By ,
Published December 24, 2015
President-elect Barack Obama is planning to add hundreds of billions of dollars in economic stimulus spending to the budget deficit, but he said Tuesday he is also looking to slash programs that have outlived their usefulness.
Speaking from his lectern at "The Office of the President-Elect" in Chicago, Obama introduced more members of his economic team and said the economic crisis demands that the U.S. invest in a series of measures to help save and create 2.5 million jobs and provide relief to middle-class families. All the while, he said, the economic gurus are also going to find ways to shed spending that is no longer necessary.
"In these challenging times, when we are facing both rising deficits and a sinking economy, budget reform is not an option. It is an imperative," Obama said. "We cannot sustain a system that bleeds billions of taxpayer dollars on programs that have outlived their usefulness or exist solely because of the power of a politician, lobbyist or interest group. We simply cannot afford it.
"This isn't about big government or small government. It's about building a smarter government that focuses on what works," he said.
Like others before him, the president-elect insisted that he would bring to Washington a "new way of doing business."
Obama announced that he has named Peter Orszag as his Office of Management and Budget chief -- the role of chief adviser on spending and taxes. Orszag, 39, is serving a four-year term as head of the Congressional Budget Office.
Robert Nabors was named deputy director of OMB. He currently serves as the 13th clerk and staff director of the House Appropriations Committee.
On Monday, Obama named New York Federal Reserve President Tim Geithner to be treasury secretary and former Treasury Secretary Lawrence Summers to be director of his National Economic Council.
Obama said his budget team is being assembled "to make sure that we are proceeding on projects and investments based on national priorities and not based on politics. ... Friendship doesn't come into this. That's part of the old way of doing business. The new way of doing business is let's figure out what projects, what investments are going to give the American economy the most bang for the buck and how can we protect taxpayer dollars so this money is not wasted."
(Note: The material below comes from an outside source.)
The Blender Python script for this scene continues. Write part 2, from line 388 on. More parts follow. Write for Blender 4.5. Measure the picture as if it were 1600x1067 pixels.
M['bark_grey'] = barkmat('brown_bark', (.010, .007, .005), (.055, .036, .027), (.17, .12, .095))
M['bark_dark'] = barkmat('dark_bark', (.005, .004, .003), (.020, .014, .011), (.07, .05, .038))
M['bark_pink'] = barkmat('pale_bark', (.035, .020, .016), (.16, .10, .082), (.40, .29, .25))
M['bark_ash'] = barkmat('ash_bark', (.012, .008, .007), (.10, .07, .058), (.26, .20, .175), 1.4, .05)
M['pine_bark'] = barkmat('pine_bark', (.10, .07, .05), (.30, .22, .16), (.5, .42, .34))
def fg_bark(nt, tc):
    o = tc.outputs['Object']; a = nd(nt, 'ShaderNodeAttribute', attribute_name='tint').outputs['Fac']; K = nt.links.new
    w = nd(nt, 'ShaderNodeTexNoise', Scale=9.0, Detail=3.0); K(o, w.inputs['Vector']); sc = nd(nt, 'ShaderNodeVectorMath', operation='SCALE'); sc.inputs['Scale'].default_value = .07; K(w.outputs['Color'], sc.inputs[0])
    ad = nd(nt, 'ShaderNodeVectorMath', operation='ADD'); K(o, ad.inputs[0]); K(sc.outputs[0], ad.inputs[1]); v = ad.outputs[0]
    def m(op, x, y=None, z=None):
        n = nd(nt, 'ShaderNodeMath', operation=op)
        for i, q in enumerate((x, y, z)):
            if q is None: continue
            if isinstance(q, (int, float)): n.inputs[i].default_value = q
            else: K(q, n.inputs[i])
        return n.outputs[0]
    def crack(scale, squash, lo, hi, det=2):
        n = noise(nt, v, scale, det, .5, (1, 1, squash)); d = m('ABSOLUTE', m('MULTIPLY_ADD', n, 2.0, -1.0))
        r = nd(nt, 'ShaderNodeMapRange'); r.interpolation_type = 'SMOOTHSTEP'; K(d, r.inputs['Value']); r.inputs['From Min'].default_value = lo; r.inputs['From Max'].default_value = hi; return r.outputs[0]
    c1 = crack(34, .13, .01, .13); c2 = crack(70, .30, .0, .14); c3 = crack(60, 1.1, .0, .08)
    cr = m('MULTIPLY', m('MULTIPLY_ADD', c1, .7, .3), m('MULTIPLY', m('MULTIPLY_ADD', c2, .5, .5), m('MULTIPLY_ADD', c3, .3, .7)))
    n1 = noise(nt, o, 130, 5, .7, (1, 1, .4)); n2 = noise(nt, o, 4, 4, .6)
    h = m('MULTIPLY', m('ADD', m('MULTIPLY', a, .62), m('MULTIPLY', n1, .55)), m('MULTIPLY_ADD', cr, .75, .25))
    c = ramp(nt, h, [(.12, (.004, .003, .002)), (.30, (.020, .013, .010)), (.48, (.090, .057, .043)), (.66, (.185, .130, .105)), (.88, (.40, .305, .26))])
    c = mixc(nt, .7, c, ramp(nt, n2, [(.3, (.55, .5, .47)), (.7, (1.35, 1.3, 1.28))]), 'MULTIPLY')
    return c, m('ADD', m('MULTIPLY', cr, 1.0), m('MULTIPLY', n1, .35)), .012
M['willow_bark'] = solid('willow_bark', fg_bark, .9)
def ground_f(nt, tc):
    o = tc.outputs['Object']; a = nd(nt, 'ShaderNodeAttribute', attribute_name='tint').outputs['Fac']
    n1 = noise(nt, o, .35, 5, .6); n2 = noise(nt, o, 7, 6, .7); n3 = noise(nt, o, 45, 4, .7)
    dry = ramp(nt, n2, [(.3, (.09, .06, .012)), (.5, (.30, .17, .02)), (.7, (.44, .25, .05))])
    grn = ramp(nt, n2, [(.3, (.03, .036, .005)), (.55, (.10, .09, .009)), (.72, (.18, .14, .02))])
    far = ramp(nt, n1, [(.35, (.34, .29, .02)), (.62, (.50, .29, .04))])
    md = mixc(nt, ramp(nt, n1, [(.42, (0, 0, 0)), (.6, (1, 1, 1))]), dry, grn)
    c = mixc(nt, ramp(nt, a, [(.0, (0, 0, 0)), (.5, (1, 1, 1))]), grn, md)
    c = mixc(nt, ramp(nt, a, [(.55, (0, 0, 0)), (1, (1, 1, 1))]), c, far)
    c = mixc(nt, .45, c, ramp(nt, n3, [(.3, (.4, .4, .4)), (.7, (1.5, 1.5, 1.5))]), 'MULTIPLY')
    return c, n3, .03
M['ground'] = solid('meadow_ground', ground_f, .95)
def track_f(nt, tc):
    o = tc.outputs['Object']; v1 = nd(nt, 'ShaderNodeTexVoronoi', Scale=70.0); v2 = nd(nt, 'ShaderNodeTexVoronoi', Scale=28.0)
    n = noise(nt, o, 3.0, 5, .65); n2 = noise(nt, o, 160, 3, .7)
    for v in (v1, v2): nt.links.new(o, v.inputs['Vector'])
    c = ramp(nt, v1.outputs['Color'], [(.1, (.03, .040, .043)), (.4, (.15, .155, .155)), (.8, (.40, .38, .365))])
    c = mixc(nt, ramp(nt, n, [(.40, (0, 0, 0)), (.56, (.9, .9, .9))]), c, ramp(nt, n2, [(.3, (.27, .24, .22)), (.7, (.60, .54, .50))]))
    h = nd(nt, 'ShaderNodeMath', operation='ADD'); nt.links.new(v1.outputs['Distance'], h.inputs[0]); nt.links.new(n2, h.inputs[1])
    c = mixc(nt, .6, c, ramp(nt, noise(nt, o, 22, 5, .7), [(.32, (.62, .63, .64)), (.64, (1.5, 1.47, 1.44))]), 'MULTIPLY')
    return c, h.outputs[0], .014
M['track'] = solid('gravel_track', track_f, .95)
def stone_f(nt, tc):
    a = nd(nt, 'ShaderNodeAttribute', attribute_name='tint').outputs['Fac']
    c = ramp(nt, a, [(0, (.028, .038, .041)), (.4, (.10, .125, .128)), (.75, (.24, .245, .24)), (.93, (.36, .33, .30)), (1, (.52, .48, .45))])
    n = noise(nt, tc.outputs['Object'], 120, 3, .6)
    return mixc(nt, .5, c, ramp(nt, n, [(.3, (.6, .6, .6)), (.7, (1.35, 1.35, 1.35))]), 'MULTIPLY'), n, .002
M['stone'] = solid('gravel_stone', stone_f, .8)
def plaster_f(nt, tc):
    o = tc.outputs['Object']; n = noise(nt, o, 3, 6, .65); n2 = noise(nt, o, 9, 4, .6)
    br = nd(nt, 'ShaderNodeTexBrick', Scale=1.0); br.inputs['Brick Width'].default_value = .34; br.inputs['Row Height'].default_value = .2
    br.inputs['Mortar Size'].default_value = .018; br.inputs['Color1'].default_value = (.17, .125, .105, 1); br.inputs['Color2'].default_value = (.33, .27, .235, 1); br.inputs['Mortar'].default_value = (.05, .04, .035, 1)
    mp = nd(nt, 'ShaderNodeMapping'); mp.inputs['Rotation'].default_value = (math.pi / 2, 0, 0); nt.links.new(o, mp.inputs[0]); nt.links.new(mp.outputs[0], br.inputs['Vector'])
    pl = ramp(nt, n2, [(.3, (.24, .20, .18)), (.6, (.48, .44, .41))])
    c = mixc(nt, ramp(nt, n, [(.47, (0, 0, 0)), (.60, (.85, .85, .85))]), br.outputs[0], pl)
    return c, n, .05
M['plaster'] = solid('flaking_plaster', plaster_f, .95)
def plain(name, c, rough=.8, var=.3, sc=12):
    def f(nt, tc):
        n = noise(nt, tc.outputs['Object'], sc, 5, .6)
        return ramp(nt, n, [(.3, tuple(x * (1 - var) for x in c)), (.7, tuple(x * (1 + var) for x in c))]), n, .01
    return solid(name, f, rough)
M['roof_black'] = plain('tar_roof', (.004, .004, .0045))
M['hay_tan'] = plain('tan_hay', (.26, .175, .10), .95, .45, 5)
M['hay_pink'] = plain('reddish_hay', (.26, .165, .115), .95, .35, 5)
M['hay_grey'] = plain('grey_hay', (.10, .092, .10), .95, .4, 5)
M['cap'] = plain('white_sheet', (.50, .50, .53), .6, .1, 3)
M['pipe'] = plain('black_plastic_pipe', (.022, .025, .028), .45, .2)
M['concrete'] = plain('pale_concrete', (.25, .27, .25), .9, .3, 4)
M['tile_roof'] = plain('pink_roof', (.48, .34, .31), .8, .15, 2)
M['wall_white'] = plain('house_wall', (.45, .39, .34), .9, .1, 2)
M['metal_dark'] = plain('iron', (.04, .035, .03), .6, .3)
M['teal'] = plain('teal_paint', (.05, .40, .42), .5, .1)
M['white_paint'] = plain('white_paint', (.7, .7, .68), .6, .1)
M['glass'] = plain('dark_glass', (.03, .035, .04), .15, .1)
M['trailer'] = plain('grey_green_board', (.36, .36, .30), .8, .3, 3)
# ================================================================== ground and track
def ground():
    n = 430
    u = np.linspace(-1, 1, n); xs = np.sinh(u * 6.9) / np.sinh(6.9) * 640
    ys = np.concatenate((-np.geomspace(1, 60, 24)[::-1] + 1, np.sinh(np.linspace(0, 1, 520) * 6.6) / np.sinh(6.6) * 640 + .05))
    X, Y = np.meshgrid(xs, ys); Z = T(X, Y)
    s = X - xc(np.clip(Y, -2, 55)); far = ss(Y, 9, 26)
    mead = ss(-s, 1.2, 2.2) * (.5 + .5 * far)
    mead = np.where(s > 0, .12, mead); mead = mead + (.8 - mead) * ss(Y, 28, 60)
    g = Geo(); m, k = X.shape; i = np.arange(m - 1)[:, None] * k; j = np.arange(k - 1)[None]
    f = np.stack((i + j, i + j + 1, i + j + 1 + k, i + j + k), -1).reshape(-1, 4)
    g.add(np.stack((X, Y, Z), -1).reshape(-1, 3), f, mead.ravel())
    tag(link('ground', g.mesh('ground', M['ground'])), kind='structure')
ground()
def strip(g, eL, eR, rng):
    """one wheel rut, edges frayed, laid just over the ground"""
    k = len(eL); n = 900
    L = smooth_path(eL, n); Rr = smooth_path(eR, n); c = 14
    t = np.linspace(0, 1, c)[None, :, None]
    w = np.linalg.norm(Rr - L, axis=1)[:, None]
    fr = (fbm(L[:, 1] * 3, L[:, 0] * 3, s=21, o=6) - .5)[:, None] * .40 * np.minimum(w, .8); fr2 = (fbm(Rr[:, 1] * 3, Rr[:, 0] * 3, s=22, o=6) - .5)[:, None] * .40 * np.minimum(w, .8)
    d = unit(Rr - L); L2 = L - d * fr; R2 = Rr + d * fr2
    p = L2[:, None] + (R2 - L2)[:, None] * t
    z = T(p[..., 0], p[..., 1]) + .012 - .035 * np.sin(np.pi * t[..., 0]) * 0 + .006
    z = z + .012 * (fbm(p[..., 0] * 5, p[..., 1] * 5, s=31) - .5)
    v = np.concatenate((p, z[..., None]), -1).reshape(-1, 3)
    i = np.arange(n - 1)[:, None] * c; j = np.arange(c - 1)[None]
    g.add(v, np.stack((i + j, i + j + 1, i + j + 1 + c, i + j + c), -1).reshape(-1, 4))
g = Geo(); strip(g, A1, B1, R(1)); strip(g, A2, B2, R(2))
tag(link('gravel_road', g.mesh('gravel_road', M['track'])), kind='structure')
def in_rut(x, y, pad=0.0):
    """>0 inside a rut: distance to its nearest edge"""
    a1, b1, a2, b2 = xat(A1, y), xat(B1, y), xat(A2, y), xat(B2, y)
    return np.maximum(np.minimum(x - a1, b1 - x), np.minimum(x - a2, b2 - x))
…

He repeated a campaign pledge that the team would go through the federal budget "page by page, line by line -- eliminating those programs we don't need and insisting that those that we do need operate in a sensible, cost-effective way."
Obama said his "first class team" was developed to prevent his administration from stumbling into an economy hobbled by waste and misdirected priorities.
"We don't want to continue programs that aren't working in making people healthier. The same is true for education and the same is true for defense and social spending," he said.
Obama added that he is counting on cooperation from all sides, since everyone is hurting as a result of the economic downturn. He noted that he has gotten "bipartisan accolades" for the economic team that he's put together.
"I don't think that there's any question that we have a mandate to move the country in a new direction and not continue the same old practices that have gotten us into the fix we're in," he said.